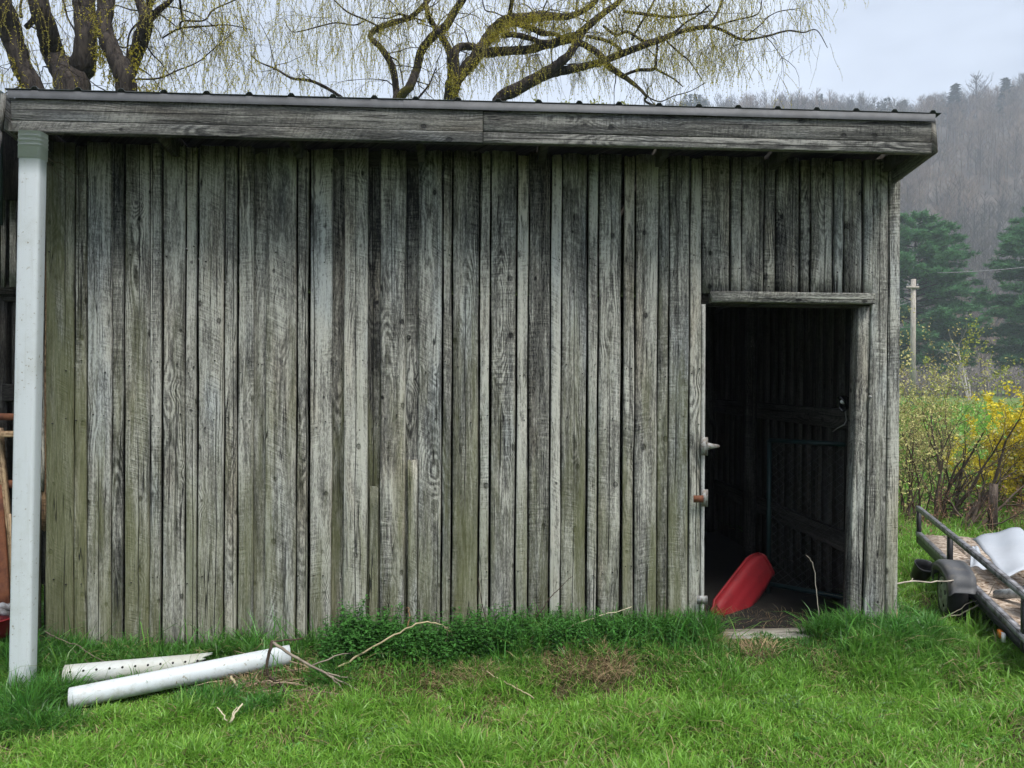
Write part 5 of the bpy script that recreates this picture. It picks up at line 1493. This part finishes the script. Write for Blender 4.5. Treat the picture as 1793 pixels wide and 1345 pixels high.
# sapling in front of the pines
x, y = cz(1697, 70); t = thing('bare_sapling', 'slender leafless sapling in front of the pines', 'tree', (x, y, 0))
a, b = MB(), MB(); twiggy(a, b, (x, y, 0), np.random.default_rng(8), 3, 5.6, .28, (.34, .31, .28), (.3, .3, .2), .03, 0, .085, lvl=2)
a.build('trunk', TWIG, t, origin=(x, y, 0))

x, y = cz(1598, 45); zt = P(1597, 489, y).z
pole = thing('utility_pole', 'weathered utility pole with short crossarm in front of the pines', 'pole', (x, y, 0))
PW = make_bark('weathered_pole', (.30, .27, .24), (.46, .42, .37))
m = MB(); m.tube([(x, y, -.3), (x, y, zt * .5), (x, y, zt)], [.17, .155, .135], 12); m.build('post', PW, pole, smooth=True, origin=(x, y, 0))
m = MB(); m.box((x - .52, y - .20, zt - .58), (x + .24, y - .10, zt - .44)); m.build('crossarm', PW, pole, origin=(x, y, zt - .5))
for dx in (-.45, .16):
    m = MB(); m.tube([(x + dx, y - .15, zt - .44), (x + dx, y - .15, zt - .36), (x + dx, y - .15, zt - .30)], [.03, .055, .03], 8); m.build('insulator', plain('insulator_grey', (.25, .27, .28), .3), pole, smooth=True, origin=(x + dx, y, zt))
def wire(label, a, b, sag, rad):
    a, b = Vector(a), Vector(b); pts = [a.lerp(b, i / 14) - Vector((0, 0, sag * 4 * (i / 14) * (1 - i / 14))) for i in range(15)]
    m = MB(); m.tube(pts, rad, 5); tag(m.build('power_line', STEELGREY, smooth=True, origin=tuple(a)), label, 'wire')
ex = cz(1300, 40)
wire('power line running left from the pole crossarm', (x - .2, y - .15, zt - 1.35), (ex[0], ex[1], zt - 4.2), .2, .022)
wire('lower service wire running left from the pole', (x - .1, y - .15, zt - 2.9), (ex[0], ex[1], zt - 3.2), .15, .018)
e1, e2 = cz(1640, 88), cz(2050, 80)
wire('dark reddish wire crossing between the two pines', (e1[0], e1[1], P(1640, 478, e1[1]).z), (e2[0], e2[1], P(2050, 420, e2[1]).z), .8, .05)

# ------------------------------------------------------------------ grass
def blades(mb, x, y, h, w, lean, ang, col, z=None, curl=1.0):
    n = len(x); z = gz(x, y) - .004 if z is None else z
    dx, dy = np.cos(ang), np.sin(ang); fx_ = rng.uniform(0, 6.283, n); sx, sy = np.cos(fx_), np.sin(fx_)
    V = np.zeros((n, 7, 3))
    for k, (t, ww) in enumerate(((0, 1.0), (.4, .9), (.75, .6))):
        off = lean * h * t ** (1 + curl); zz = h * t * (1 - .25 * lean * t)
        px, py, pz_ = x + dx * off, y + dy * off, z + zz
        V[:, 2 * k] = np.stack([px - sx * w * ww, py - sy * w * ww, pz_], 1)
        V[:, 2 * k + 1] = np.stack([px + sx * w * ww, py + sy * w * ww, pz_], 1)
    V[:, 6] = np.stack([x + dx * lean * h, y + dy * lean * h, z + h * (1 - .35 * lean)], 1)
    b = np.arange(n)[:, None] * 7
    C = np.repeat(col[:, None, :], 7, 1).copy()
    C[:, :2] *= .75; C[:, 6] *= 1.12
    mb.v.append(V.reshape(-1, 3)); mb.c.append(C.reshape(-1, 3)); mb.hascol = True
    mb.f.setdefault(4, []).append(np.concatenate([b + np.array([[0, 1, 3, 2]]), b + np.array([[2, 3, 5, 4]])]) + mb.n)
    mb.f.setdefault(3, []).append(b + np.array([[4, 5, 6]]) + mb.n)
    mb.n += n * 7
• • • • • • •
# Exercise aim
Give again, word for word, every line from the top of the data through the line with "a.build('trunk', TWIG, t, origin=(x, y, 0))", both ends included, and exclude the pictures.

# Solution for this exercise
Write part 5 of the bpy script that recreates this picture. It picks up at line 1493. This part finishes the script. Write for Blender 4.5. Treat the picture as 1793 pixels wide and 1345 pixels high.
# sapling in front of the pines
x, y = cz(1697, 70); t = thing('bare_sapling', 'slender leafless sapling in front of the pines', 'tree', (x, y, 0))
a, b = MB(), MB(); twiggy(a, b, (x, y, 0), np.random.default_rng(8), 3, 5.6, .28, (.34, .31, .28), (.3, .3, .2), .03, 0, .085, lvl=2)
a.build('trunk', TWIG, t, origin=(x, y, 0))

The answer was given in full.